-- Start of Records supplied --

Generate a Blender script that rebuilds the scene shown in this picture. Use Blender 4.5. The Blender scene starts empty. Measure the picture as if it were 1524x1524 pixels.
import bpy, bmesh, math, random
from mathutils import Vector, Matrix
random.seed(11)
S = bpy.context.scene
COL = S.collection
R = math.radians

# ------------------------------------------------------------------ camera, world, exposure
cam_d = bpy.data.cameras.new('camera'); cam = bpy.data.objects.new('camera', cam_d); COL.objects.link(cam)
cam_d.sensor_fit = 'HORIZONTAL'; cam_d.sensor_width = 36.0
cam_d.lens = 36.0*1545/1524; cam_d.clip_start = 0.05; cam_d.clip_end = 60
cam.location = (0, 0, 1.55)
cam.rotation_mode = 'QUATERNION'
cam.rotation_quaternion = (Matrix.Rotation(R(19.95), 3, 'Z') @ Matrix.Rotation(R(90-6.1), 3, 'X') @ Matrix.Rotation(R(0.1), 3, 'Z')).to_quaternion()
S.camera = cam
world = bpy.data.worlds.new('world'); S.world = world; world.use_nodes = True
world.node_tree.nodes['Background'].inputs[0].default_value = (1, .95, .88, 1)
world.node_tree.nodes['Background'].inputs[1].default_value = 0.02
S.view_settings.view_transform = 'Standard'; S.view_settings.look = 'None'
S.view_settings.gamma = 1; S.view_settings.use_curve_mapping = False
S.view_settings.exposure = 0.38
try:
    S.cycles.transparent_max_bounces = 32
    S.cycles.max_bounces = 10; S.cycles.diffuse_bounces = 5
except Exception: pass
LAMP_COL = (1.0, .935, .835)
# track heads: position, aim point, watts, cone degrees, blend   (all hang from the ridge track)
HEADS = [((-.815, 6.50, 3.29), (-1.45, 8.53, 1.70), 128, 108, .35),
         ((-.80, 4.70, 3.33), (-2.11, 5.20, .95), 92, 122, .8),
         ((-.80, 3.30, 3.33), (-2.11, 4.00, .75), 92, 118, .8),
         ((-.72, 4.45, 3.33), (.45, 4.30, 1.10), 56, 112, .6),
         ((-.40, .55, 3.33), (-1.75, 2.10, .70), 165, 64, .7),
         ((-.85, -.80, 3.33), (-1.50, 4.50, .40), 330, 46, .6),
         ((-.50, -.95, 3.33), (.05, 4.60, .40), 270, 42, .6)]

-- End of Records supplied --
-- Start of Records supplied --

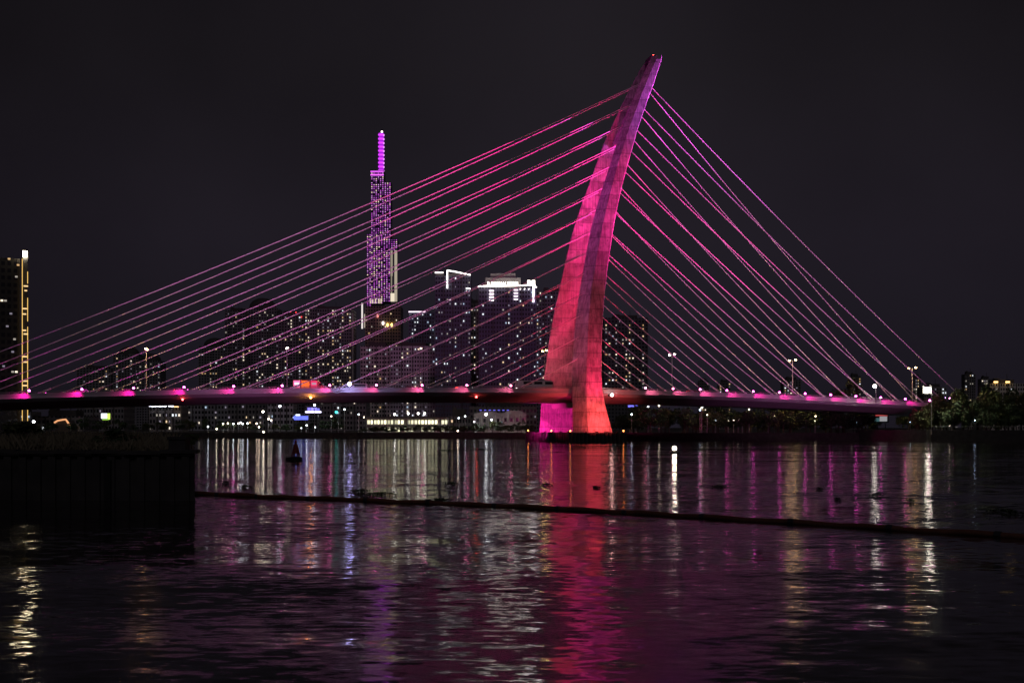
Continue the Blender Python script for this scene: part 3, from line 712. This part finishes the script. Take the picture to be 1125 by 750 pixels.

-- End of Records supplied --

● **What you should do**
Exactly and only the lines from the line that contains "Generate a Blender" through the line that contains "R = math.radians" are to be repeated as they stand.

● **Solution**
Generate a Blender script that rebuilds the scene shown in this picture. Use Blender 4.5. The Blender scene starts empty. Measure the picture as if it were 1524x1524 pixels.
import bpy, bmesh, math, random
from mathutils import Vector, Matrix
random.seed(11)
S = bpy.context.scene
COL = S.collection
R = math.radians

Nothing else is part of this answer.